A Campus Response to Crisis

By Gregory Richter

Additionally, other target hardening methods are employed by the university, including limiting points of access to campus buildings and requiring all visitors to check in at reception and display visitor identification badges while on campus property. Locks that can be engaged from the inside are present on all offices and classrooms. As part of the security program, interior classroom windows are required to have the window blinds open during classroom hours. This “always open” window rule allows staff and security to easily perform classroom safety checks. 

Security officers are required to patrol the buildings and grounds at differing times so that patrol times do not become routine or predictable. If a potential threat is identified by the CRT, other security methods may be employed to provide additional protection. For example, if a threat against a specific class or instructor is suspected, security might place a panic button alarm in the classroom, move the class meeting location to a room closer to security, or increase monitoring of the classroom or office by security or administration. Specific parking spaces in proximity to secure entrances and security escorts may also be made available to staff or students upon request.

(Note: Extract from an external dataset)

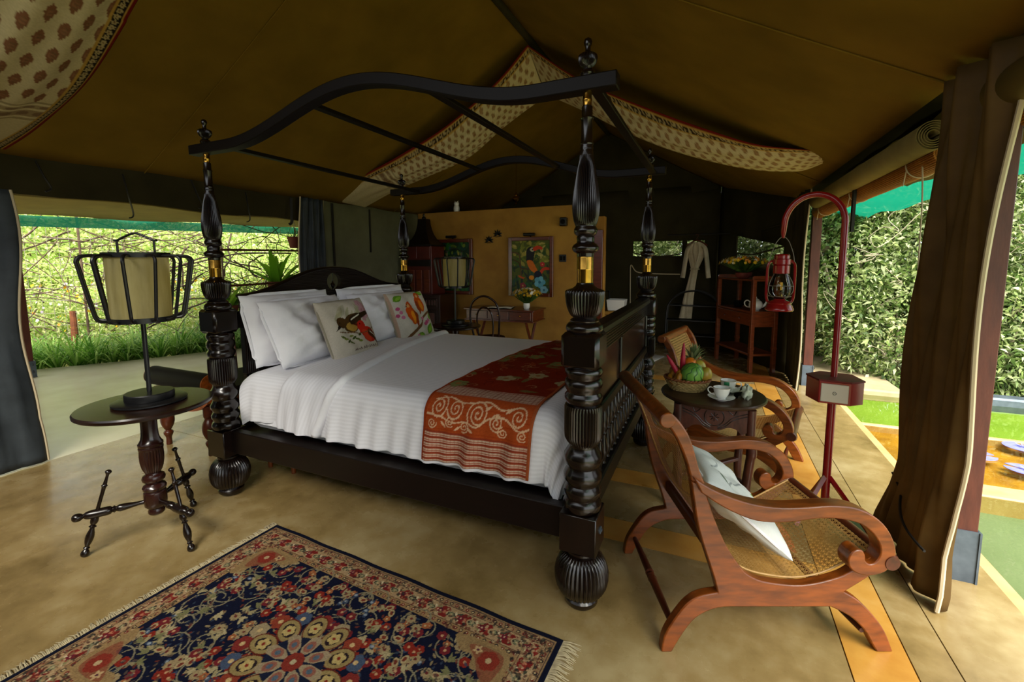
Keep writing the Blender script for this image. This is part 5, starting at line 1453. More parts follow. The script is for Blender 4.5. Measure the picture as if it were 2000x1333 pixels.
MB().lathe(spline([(.0, 0), (.045, 0), (.045, .008), (.062, .02), (.082, .05), (.084, .085), (.07, .12), (.045, .138), (.03, .142)], 3), 32).build('pot', 'porcelain', tp)
MB().lathe([(.045, .138), (.044, .146), (.02, .16), (.008, .165), (.012, .172), (.010, .182), (0, .185)], 24).build('lid', 'porcelain', tp)
MB().tube(spline([(.07, 0, .05), (.105, 0, .07), (.125, 0, .11), (.15, 0, .13)], 5), [.02]*4+[.016]*4+[.012]*4+[.009]*4, 10).build('spout', 'porcelain', tp)
MB().tube(spline([(-.07, 0, .115), (-.105, 0, .135), (-.135, 0, .11), (-.13, 0, .07), (-.1, 0, .045), (-.072, 0, .045)], 5), .008, 8).build('handle', 'porcelain', tp)
tag(MB().lathe([(0, .002), (.05, .002), (.06, .03), (.062, .09), (.059, .09), (.055, .03), (0, .01)], 24).build('tea_caddy', 'dark_leather', None, on_stand(.62, -.16, .828)), 'dark round caddy on the middle shelf of the wooden stand', 'caddy')
def blades(n, L, w_, spread, r, arch=.6, seg=4, base=.02):
    """strap leaves arching out from a point, as arrays"""
    V = []; F = []
    for k in range(n):
        a = r.random()*2*PI; tl = spread*(.25+.75*r.random()); l = L*(.6+.4*r.random()); o = len(V); w0 = w_*(.7+.5*r.random())
        d = np.array([math.cos(a), math.sin(a), 0]); sd = np.array([-math.sin(a), math.cos(a), 0])*w0/2
        bx = d*base*r.random()
        for j in range(seg+1):
            q = j/seg; ang = tl+arch*q*q*1.4
            p = bx+d*l*(math.sin(tl)*q+arch*.35*q*q)+np.array([0, 0, l*(math.cos(tl)*q-arch*.42*q*q*q)])
            ww = sd*(1-q**2.2)+sd*.02
            V += [p-ww, p+ww]
        for j in range(seg): F.append((o+2*j, o+2*j+1, o+2*j+3, o+2*j+2))
    return np.array(V), np.array(F)
def bouquet(label, loc, pot, h, rad, n, cols, leafL, r, low=0.0, name='flower_arrangement'):
    t = thing(name, label, 'flowers', loc); pot(t)
    V, F = blades(60, leafL, leafL*.12, 1.4, r, .5)
    lf = link('foliage', np_mesh('foliage', V+np.array([0, 0, h*.35]), F, 'leaf_dark'), t)
    petals = {c: MB() for c in cols}; stem = MB()
    for k in range(n):
        a = r.random()*2*PI; q = math.sqrt(r.random()); el = q*1.25
        p = Vector((rad*math.sin(el)*math.cos(a), rad*math.sin(el)*math.sin(a), h*(.55+.45*math.cos(el))+low*r.random()))
        stem.tube([(0, 0, h*.2), (p.x*.5, p.y*.5, h*.45), tuple(p)], .0022, 4)
        m = petals[cols[k % len(cols)]]; s = .021*(.7+.6*r.random())
        nrm = Vector((p.x, p.y, p.z*.4)).normalized(); tu = nrm.orthogonal().normalized(); tv = nrm.cross(tu)
        for j in range(6):
            b = 2*PI*j/6; dd = tu*math.cos(b)+tv*math.sin(b); ee = tv*math.cos(b)-tu*math.sin(b)
            m.add([tuple(p), tuple(p+dd*s*.6+ee*s*.35+nrm*.003), tuple(p+dd*s*1.25+nrm*.006), tuple(p+dd*s*.6-ee*s*.35+nrm*.003)], [(0, 1, 2, 3)])
    for c in cols: petals[c].build('blossoms', c, t)['kind'] = 'stuff'
    stem.build('stems', 'stem_green', t)
    return t
R1 = random.Random(3)
def bowl_pot(t): MB().lathe([(0, 0), (.07, 0), (.10, .03), (.11, .075), (.105, .08), (.09, .05), (0, .04)], 28).build('bowl', 'terracotta', t)
fa = bouquet('arrangement of yellow and white orchids on top of the wooden stand', on_stand(.40, -.09, 1.25), bowl_pot, .30, .34, 110, ['petal_yellow', 'petal_white', 'petal_orange'], .34, R1)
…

The CRT model also stresses threat awareness on campus. This is important in an educational environment where there are typically large groups of people in close or even semi-confined quarters such as a classrooms, auditoriums, and sporting events. The CRT is critical in helping students, staff, and faculty remain vigilant and provide an avenue to report any suspicious or threatening activity. It is important that the CRT and campus security foster a relationship with the students and campus staff that is open, approachable, and responsive. To do this, the CRT has developed a protocol for responding to reports of potential issues or problems. When a threat or suspicious activity is reported to the CRT or other safety authorities, the team will meet, address the issue, and develop a response or action plan. A CRT member will contact the reporting party to let him or her know that the complaint was taken seriously and thoroughly investigated. If possible, the reporting party is advised of the outcome of the investigation.

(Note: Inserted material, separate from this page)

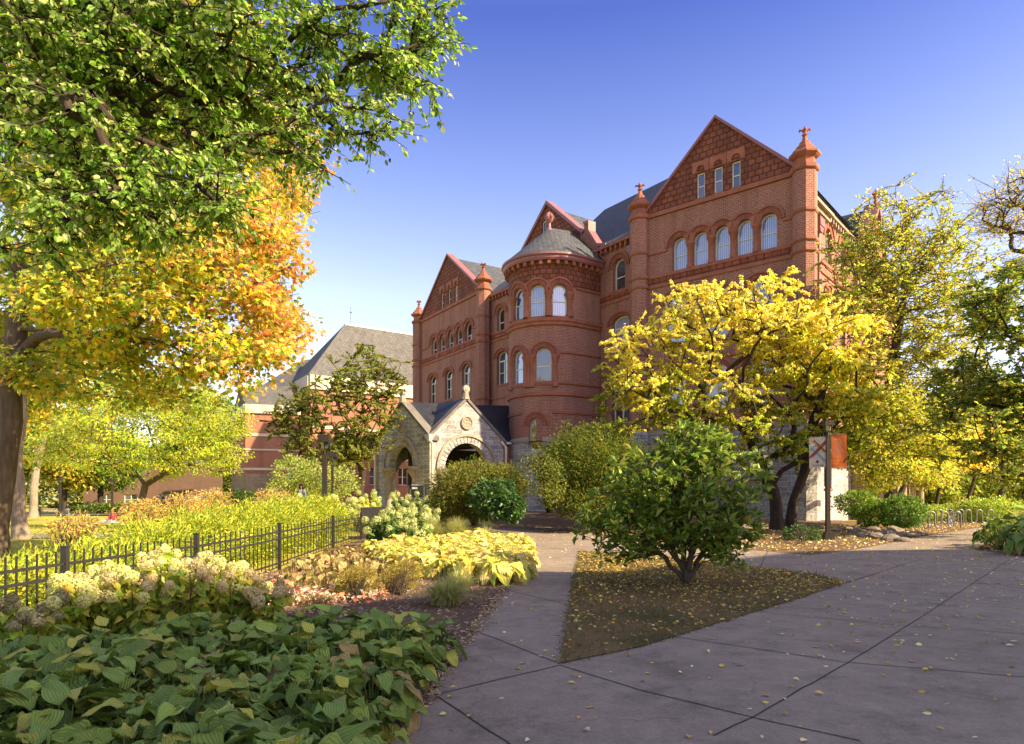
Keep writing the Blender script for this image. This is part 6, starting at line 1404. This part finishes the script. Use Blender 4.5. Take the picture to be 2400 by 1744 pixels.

Every security incident has distinct elements. By training for different scenarios and meeting to discuss safety threats, the CRT can be more prepared to respond when a threat occurs. Each team trains a minimum of once each year with the campus director of safety and security. Examples of training topics include “CRT Concepts and Basic Procedures,” “Emergency Communication Methods,” and “Prevention and Response to Workplace and Campus Violence.” This training typically includes classroom lecture, scenario-based practical drills, discussion, and feedback. This training is documented and maintained by the university for review and Clery Act compliance purposes. 

In addition to this training, each individual campus CRT and its members are required to meet monthly for training and to discuss safety and security updates and issues. Meetings usually include training, dissemination of pertinent information, and discussion of potential safety issues or violations. The CRT meeting also provides a forum for members to share their specialized knowledge with other members such as proper radio procedures, hurricane and storm preparation, first aid skills, and communicating effectively with stressed or depressed individuals. Throughout the year, each CRT will also perform live training scenarios such as campus lockdowns, fire drills, bomb threats, and other emergency responses. Minutes are recorded at each meeting and are submitted to the director of safety and security so that proper documentation is maintained.